Clearly, you have a greater knowledge and experience base. Still, they have become passionate about the conversation, and although you try time and again to support your position with facts, they remain adamant in their erroneous position.

You have two options here at your disposal. The first is to continue spewing fact after fact with cited sources and relevant personal experience. In most cases, this would positively impact a reasonable person. However, if they are overly emotional and you clearly see that they could care less about the facts, you have another tolerance option at your disposal. Yes, you may be far more knowledgeable and have exceedingly more experience. Still, you can always decide to smile, nod, and let them ramble on until they have finished spewing their emotional content.

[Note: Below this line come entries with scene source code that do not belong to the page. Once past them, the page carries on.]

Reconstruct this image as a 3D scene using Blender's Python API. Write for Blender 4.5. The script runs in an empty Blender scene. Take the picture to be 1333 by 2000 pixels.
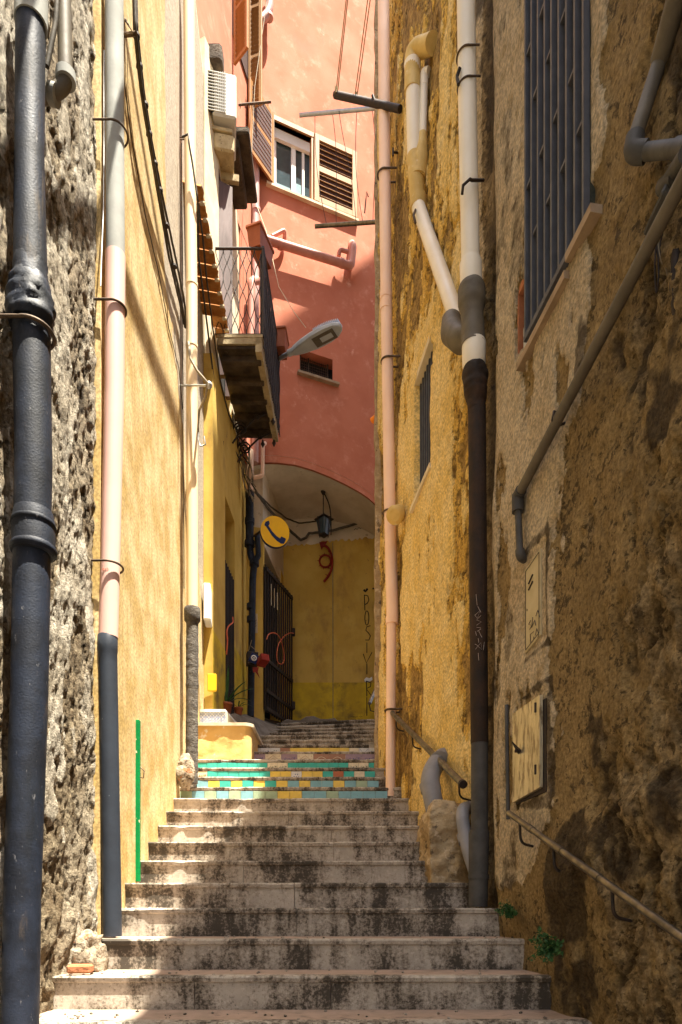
import bpy, math, random
import numpy as np
from mathutils import Vector, Matrix
random.seed(7)
SC = bpy.context.scene
COL = SC.collection
# ------------------------------------------------------------ camera, world, sun, exposure
EYE = 2.0; F = 1300.0; CX = 666.5; HY = 1770.0
cam_d = bpy.data.cameras.new('camera'); cam = bpy.data.objects.new('camera', cam_d); COL.objects.link(cam)
cam.location = (0, 0, EYE); cam.rotation_euler = (math.radians(90), 0, 0)
cam_d.sensor_fit = 'VERTICAL'; cam_d.sensor_height = 36; cam_d.lens = 36*F/2000
cam_d.shift_y = 770/2000; cam_d.clip_start = 0.05; cam_d.clip_end = 2000
SC.camera = cam
SUN = Vector((0.75, -0.66, 3.3)).normalized()
elev = math.asin(SUN.z); azim = math.atan2(SUN.x, SUN.y)
w = bpy.data.worlds.new("World"); SC.world = w; w.use_nodes = True
nt = w.node_tree; bg = nt.nodes['Background']
sky = nt.nodes.new('ShaderNodeTexSky'); sky.sky_type = 'NISHITA'; sky.sun_disc = False
sky.sun_elevation = elev; sky.sun_rotation = azim; sky.dust_density = 4.0
nt.links.new(sky.outputs[0], bg.inputs[0]); bg.inputs[1].default_value = 0.075
sd = bpy.data.lights.new('sun', 'SUN'); sd.energy = 5.0; sd.angle = math.radians(0.5); sd.color = (1.0, 0.93, 0.79)
so = bpy.data.objects.new('sun', sd); COL.objects.link(so); so.location = (5, -5, 30)
so.rotation_euler = SUN.to_track_quat('Z', 'Y').to_euler()
SC.view_settings.view_transform = 'Standard'; SC.view_settings.look = 'None'
SC.view_settings.exposure = 2.32; SC.view_settings.gamma = 1.0
try:
    SC.view_settings.use_curve_mapping = False
except Exception: pass
SC.render.engine = 'CYCLES'
SC.cycles.max_bounces = 10; SC.cycles.diffuse_bounces = 6

# ------------------------------------------------------------ numeric helpers
def XR(d): return 1.584 - 0.15*d          # right hand walls
def XL(d): return -1.13 - 0.07*d          # left yellow wall
def P(px, py, d): return Vector(((px-CX)/F*d, d, EYE+(HY-py)/F*d))
def dR(px, off=0.0): m = (px-CX)/F; return (1.584-off)/(m+0.15)
def dL(px, off=0.0): m = (px-CX)/F; return (-1.13+off)/(m+0.07)
def PR(px, py, off=0.0): return P(px, py, dR(px, off))
def PL(px, py, off=0.0): return P(px, py, dL(px, off))
def dRed(px, off=0.0): m = (px-CX)/F; return (10.99-off*1.077)/(1-0.4*m)
def PF(px, py, off=0.0): return P(px, py, dRed(px, off))
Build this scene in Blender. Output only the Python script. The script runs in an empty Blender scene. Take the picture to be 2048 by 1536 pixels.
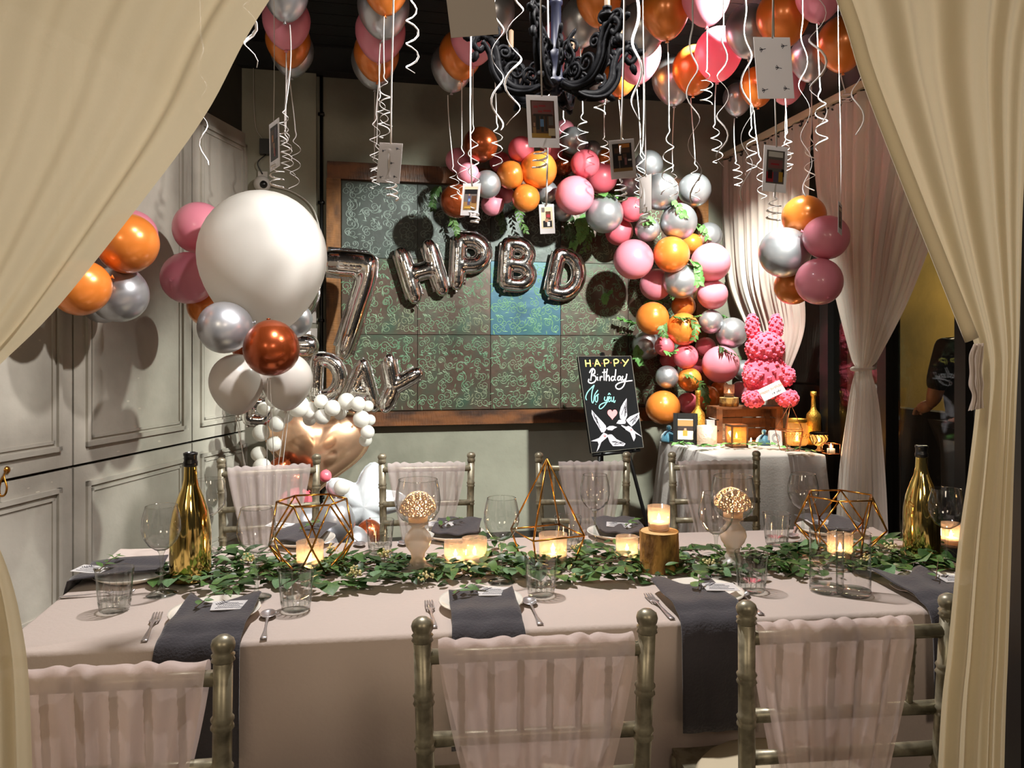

You’ve already tried presenting the facts to no avail. The subject at hand is one with which you are intimately familiar, and you’re more than sound in your convictions. However, there’s no need for them to know that, and your permitting them to vent has allowed you to take control of the situation.


“If someone succeeds in provoking you, realize that your mind is complicit in the provocation.” – Epictetus

Notwithstanding your presenting the facts and applying your knowledge to quell the argument, they continue anyway. Loud, unreasonable, emotional outbursts obviously heading in the wrong direction toward a potential physical outcome, you have a third tolerance option at your disposal.

Actions speak louder than words. Using non-verbal language such as presenting the palm of your hands, shrugging your shoulders, lowering your voice, and making such statements as “Yes, I can see your point!” cause them to believe that they have “won.”

In reality, you have exhibited tremendous self-control. In demonstrating that you have taken the higher ground, you have controlled the situation by refusing to remain an accomplice to an escalating altercation.

Without practicing tolerance, people often find themselves the target of hatred, disrespect, discrimination, and even violence. Practicing patience as a proactive measures places you ahead of the action-reaction power curve and in control of the situation.